__TASK INSTRUCTIONS__:
Retype each line exactly. Skip images.

========================================

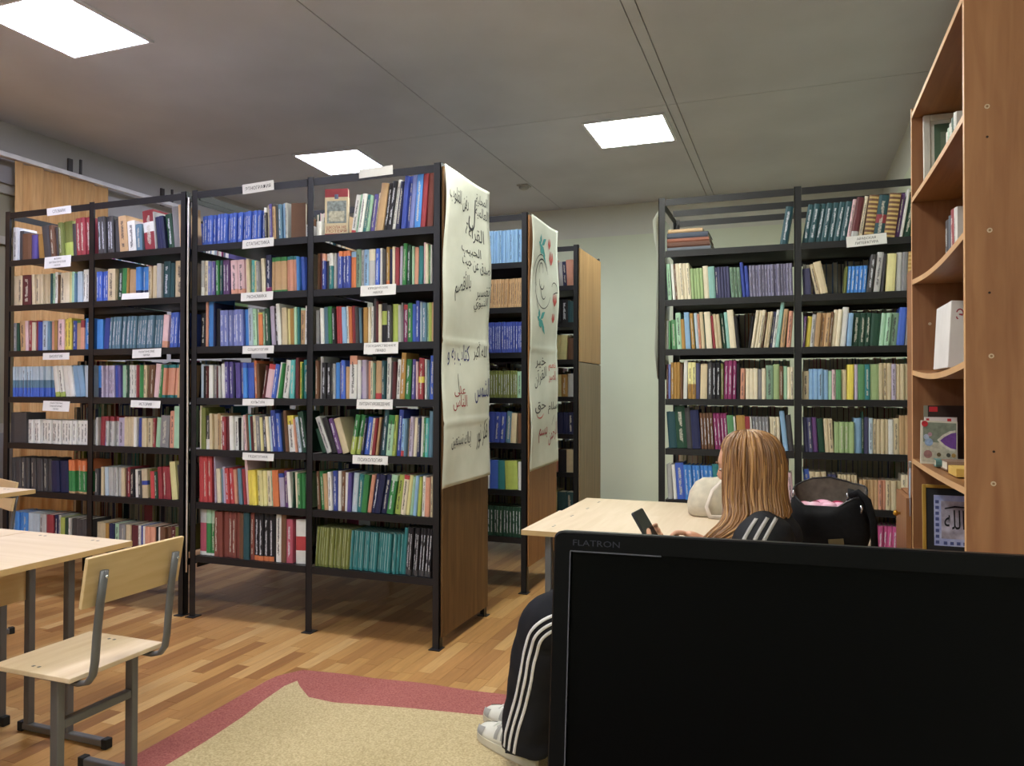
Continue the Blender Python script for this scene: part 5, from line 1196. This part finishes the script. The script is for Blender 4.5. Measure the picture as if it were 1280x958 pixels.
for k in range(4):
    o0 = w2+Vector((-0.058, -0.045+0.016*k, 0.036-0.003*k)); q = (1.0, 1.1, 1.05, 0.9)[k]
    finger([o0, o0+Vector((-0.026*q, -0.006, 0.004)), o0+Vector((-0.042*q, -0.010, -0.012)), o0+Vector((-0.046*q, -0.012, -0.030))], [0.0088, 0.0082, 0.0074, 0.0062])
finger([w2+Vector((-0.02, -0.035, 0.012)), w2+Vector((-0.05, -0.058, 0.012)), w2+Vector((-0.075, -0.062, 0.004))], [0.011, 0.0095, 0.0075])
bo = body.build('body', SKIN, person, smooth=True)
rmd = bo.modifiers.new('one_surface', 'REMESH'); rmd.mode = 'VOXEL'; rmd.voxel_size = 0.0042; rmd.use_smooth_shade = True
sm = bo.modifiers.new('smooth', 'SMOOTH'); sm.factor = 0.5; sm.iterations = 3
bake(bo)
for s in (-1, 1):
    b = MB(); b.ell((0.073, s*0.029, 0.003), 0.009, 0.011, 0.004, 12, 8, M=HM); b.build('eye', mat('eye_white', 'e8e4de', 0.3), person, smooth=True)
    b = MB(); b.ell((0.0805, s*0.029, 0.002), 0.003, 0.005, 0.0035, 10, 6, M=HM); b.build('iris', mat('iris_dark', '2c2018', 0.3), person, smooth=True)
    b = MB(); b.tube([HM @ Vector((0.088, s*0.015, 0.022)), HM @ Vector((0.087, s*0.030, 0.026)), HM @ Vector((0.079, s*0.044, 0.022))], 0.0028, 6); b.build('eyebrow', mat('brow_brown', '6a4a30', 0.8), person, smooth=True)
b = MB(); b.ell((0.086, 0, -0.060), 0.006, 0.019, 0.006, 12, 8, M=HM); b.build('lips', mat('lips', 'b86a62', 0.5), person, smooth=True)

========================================

__RESULT FOR THIS EXERCISE__:
Continue the Blender Python script for this scene: part 5, from line 1196. This part finishes the script. The script is for Blender 4.5. Measure the picture as if it were 1280x958 pixels.
for k in range(4):
    o0 = w2+Vector((-0.058, -0.045+0.016*k, 0.036-0.003*k)); q = (1.0, 1.1, 1.05, 0.9)[k]
    finger([o0, o0+Vector((-0.026*q, -0.006, 0.004)), o0+Vector((-0.042*q, -0.010, -0.012)), o0+Vector((-0.046*q, -0.012, -0.030))], [0.0088, 0.0082, 0.0074, 0.0062])
finger([w2+Vector((-0.02, -0.035, 0.012)), w2+Vector((-0.05, -0.058, 0.012)), w2+Vector((-0.075, -0.062, 0.004))], [0.011, 0.0095, 0.0075])
bo = body.build('body', SKIN, person, smooth=True)
rmd = bo.modifiers.new('one_surface', 'REMESH'); rmd.mode = 'VOXEL'; rmd.voxel_size = 0.0042; rmd.use_smooth_shade = True
sm = bo.modifiers.new('smooth', 'SMOOTH'); sm.factor = 0.5; sm.iterations = 3
bake(bo)
for s in (-1, 1):
    b = MB(); b.ell((0.073, s*0.029, 0.003), 0.009, 0.011, 0.004, 12, 8, M=HM); b.build('eye', mat('eye_white', 'e8e4de', 0.3), person, smooth=True)
    b = MB(); b.ell((0.0805, s*0.029, 0.002), 0.003, 0.005, 0.0035, 10, 6, M=HM); b.build('iris', mat('iris_dark', '2c2018', 0.3), person, smooth=True)
    b = MB(); b.tube([HM @ Vector((0.088, s*0.015, 0.022)), HM @ Vector((0.087, s*0.030, 0.026)), HM @ Vector((0.079, s*0.044, 0.022))], 0.0028, 6); b.build('eyebrow', mat('brow_brown', '6a4a30', 0.8), person, smooth=True)
b = MB(); b.ell((0.086, 0, -0.060), 0.006, 0.019, 0.006, 12, 8, M=HM); b.build('lips', mat('lips', 'b86a62', 0.5), person, smooth=True)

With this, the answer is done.